Avusturya Avangart sinemasının usta ismi Peter Tscherkassky’nin kâbuslar, rüyalar ve karanlık histerilerle örülü çarpıcı bir zihinsel yıkım seansını beyaz perdeye taşıdığı başyapıtı Outer Space (1999), Sidney J. Furie’nin The Entity (1982) filmine ait görüntüleri sıra dışı anlatımı etrafında eğip bükerek seyirciyi deneyimsel bir yolculuğun sinir uçlarında dolaştırıyor.
Çocukluğa ve geçmişe dair anılarımızın sarsılmaz kalesi olan “ev” imgesini tekinsiz bir gecenin ürkütücü sessizliğine hapseden yönetmen, genç bir kadının yalnızlığını, ruhsal çalkantılarını ve dakikalar içerisinde raydan çıkan klostrofobik hezeyanlarını sinematografik bir şölenin başrol oyuncusu hâline getiriyor.
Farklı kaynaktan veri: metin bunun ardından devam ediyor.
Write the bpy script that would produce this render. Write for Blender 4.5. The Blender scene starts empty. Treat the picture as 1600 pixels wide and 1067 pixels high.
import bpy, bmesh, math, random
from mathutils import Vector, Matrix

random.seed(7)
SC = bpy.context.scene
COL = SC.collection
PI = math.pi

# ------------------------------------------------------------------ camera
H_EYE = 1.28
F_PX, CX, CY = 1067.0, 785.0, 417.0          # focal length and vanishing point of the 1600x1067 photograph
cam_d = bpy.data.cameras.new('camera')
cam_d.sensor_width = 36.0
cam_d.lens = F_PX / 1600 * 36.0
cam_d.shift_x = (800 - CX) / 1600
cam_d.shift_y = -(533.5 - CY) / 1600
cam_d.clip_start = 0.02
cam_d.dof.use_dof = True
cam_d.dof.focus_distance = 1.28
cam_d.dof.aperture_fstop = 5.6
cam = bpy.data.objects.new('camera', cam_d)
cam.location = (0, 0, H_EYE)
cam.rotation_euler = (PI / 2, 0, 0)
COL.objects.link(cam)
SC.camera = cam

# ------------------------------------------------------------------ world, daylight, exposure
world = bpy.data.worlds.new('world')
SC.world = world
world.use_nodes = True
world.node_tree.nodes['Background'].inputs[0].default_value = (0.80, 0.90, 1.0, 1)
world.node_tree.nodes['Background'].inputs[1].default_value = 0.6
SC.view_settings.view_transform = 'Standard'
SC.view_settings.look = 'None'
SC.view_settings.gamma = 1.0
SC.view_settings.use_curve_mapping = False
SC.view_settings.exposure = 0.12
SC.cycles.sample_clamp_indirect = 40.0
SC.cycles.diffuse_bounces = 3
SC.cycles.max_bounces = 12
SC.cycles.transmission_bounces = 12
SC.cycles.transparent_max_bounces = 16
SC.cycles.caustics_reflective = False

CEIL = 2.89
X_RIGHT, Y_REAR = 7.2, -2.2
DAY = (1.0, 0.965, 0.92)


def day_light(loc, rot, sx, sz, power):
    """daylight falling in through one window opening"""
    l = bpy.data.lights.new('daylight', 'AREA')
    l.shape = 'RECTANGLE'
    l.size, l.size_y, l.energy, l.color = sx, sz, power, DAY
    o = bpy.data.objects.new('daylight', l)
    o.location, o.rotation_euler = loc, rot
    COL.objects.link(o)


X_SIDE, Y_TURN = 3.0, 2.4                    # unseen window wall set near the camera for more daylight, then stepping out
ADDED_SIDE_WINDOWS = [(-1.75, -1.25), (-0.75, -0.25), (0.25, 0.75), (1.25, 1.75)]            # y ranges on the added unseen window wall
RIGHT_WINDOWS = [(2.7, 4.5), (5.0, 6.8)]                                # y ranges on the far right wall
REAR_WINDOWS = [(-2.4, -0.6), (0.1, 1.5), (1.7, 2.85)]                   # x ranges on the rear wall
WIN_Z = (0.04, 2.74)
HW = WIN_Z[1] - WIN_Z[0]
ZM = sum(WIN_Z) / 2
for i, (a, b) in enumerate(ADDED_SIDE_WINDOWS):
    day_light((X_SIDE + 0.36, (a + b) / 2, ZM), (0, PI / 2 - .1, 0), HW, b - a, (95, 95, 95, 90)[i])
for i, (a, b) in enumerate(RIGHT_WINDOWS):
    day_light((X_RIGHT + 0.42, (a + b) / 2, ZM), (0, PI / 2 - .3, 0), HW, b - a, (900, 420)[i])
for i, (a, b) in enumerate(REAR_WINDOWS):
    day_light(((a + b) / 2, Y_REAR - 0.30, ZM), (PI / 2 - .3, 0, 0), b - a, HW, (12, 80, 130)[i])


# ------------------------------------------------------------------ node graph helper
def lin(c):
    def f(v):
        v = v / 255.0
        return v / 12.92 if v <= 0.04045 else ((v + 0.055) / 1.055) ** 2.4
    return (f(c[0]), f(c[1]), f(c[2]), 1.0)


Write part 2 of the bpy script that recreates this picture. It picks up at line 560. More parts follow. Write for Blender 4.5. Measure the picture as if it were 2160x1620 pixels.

Outer Space’te, tüm hızıyla yanıp sönen ışıklar, gözün ısrarcı takibinden sıyrılarak ekranın hakimiyetini ele geçiren negatif filmler ve bir alçalıp bir yükselen gizemli sayıklama nöbetleri, klasik gerilim filmlerinin alışılageldik kurgusal akışını yerle bir ederken; zihnin korunaklı yuvasını işgale hazır sinsi bir düşman, tüm bilinmezliğiyle gecenin kadife kucağında gizlenen evin dar koridorları, koltukları, duvarları, dolapları, çekmeceleri ve aynalarıyla bütünleşmeye başlıyor.
Uyanmaya çalıştıkça bedeni daha çok içine çeken, en nihayetinde insanı çıkışsızlık hissinin kaçınılmaz zaferine boyun eğdiren film, çok katmanlı bir evrenin merkezinde yükselerek, yıkıldığı her an kendini daha güçlü şekilde inşa ediyor ve sonsuz varoluşun çarpık formlarında hayat bulmaya devam ediyor.
Travmatik bir hayalin bilinç dışının tahripkâr doğası üzerinde nasıl baştan çıkarıcı rol oynayabileceğini sarsıcı bir anlatımla gözler önüne seren Outer Space, önüne geçilemeyen yoğun öfke nöbetlerinin kışkırtıcı bakışlarını izleyicinin irkilen bedeni üzerinde gezdirmekten bir an bile olsun vazgeçmiyor. Yarattığı rahatsızlık hissinin derin hazzını içine çekerek adım adım törensel bir çöküş inşa eden film, kavuşmak istediği huzuru seyirciye asla tattırmayacağını daha ilk dakikasında ilan etmekten de geri durmuyor.
Görüntülerin bulanıklaşarak iç içe geçtiği, şiddet dolu paranoyak bir mücadeleye anlam atfetmenin imkânsızlaştığı ve mekân imgesinin tanıdık fizikselliğinin trajik şekilde yitirildiği eşsiz bir deneyim sunan Outer Space, Avangart film pratiğinin akıllara kazınan öncü işlerinden biri olmayı başarıyor.
Öznenin parçalanmışlığını ve aklını yitirmekte olan bir kadının yüzünün farklı personalara hayat veren hayalet suretlere bürünmesini sesin ve görüntünün hipnotize edici uyumuyla birleştiren film, izleyiciyi cennet ve cehennemin tam ortasına, arafın yıkıcı bilinmezliğine sürüklüyor ve huzursuzluktan doğan tereddüdü anakronizmin akışkan ritmiyle birleştiriyor.